In summary, the purpose of the present paper is to support four main findings: (i) Simple CRLV may be better than RL (with the REINFORCE algorithm) for biassing a general molecular generator G. This is because it allows not only to focus G’s policy on the desired chemical space but also to maximize the number of desired molecules with sufficient diversity. (ii) Further, because it utilizes a similar loss used for training G, catastrophic forgetting is negligible in CRLV compared to RL. (iii) Nevertheless, CRLV and RL can be used jointly to increase the desirability given the low percentage of intersections between the two. (iv) Finally, as a side note, yet an important one, the difficulty of an objective is proportional to, not only its frequency in the training dataset but also the associated structural variance SV.

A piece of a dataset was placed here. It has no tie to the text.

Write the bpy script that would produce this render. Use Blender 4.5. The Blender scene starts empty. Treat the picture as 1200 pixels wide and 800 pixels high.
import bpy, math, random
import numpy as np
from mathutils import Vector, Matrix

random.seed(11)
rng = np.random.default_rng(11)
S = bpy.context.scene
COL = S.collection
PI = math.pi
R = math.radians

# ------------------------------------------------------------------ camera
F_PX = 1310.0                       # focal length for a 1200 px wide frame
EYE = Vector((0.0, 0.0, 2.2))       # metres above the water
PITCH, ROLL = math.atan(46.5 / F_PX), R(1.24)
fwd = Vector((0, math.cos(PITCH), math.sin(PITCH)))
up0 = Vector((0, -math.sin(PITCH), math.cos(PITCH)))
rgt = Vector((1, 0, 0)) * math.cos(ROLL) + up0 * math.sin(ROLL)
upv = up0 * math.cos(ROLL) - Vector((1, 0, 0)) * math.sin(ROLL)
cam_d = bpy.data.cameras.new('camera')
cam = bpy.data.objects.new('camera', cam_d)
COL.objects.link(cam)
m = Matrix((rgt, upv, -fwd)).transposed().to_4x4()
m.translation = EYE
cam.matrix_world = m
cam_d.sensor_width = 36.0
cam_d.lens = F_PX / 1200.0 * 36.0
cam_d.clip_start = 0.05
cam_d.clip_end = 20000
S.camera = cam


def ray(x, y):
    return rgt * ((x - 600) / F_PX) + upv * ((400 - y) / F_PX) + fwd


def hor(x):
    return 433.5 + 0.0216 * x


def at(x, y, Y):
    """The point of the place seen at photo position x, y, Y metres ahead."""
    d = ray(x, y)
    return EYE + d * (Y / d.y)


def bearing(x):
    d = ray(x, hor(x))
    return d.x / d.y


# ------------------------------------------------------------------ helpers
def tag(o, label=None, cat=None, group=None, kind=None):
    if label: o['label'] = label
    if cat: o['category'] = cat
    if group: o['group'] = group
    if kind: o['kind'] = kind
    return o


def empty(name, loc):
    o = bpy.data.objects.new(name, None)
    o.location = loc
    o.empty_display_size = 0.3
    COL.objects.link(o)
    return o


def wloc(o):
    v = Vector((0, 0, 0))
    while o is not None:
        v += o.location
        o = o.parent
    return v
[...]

Although most current related contributions use RL with the REINFORCE algorithm for biassing molecular generators towards the desired chemical space, the present study shows that it may not be an optimal approach. Results in Table 2, 3, 4, and 5 evidence that the simple CRLV method outperformed it. Many issues that might cause the relatively suboptimal performance of RL-biased-G are already addressed in core Deep RL papers. Indeed, it is well known that REINFORCE is very sensitive to hyperparameter tuning due to the noisy estimate of the gradient and the unclear credit assignment. That is, rewards are only given at the end of each episode, while each action (i.e., output character) will affect the overall result differently. The RL community proposed many solutions for these problems, such as the proximal policy optimization (PPO) algorithm [28]. The critical contribution of PPO is to ensure that a new policy update does not change it too much from the previous policy. This leads to less variance and smoother training and guarantees that the agent does not go down an irremediable path while efficiently exploring the space. Such new sophisticated algorithms will be the object of future investigation.

We believe this study is directly helpful for many cheminformatics applications, namely, de novo drug design, as it provides a novel technique for generating multi-objective optimized drugs. Besides, RL and CRLV can also be used for data augmentation to increase a set of molecules for a machine learning-based bioinformatics task such as drug-target interaction (DTI) and drug target affinity (DTA) prediction where data is often imbalanced [19].

Finally, we hope these results will motivate other future improvements toward a more efficient exploration of the vast chemical space, especially when many constraints must be satisfied and representative training data is lacking, as in the case of objective 5 discussed. In this respect, the proposed CRLV biassing technique can be considered an additional baseline for future benchmarks.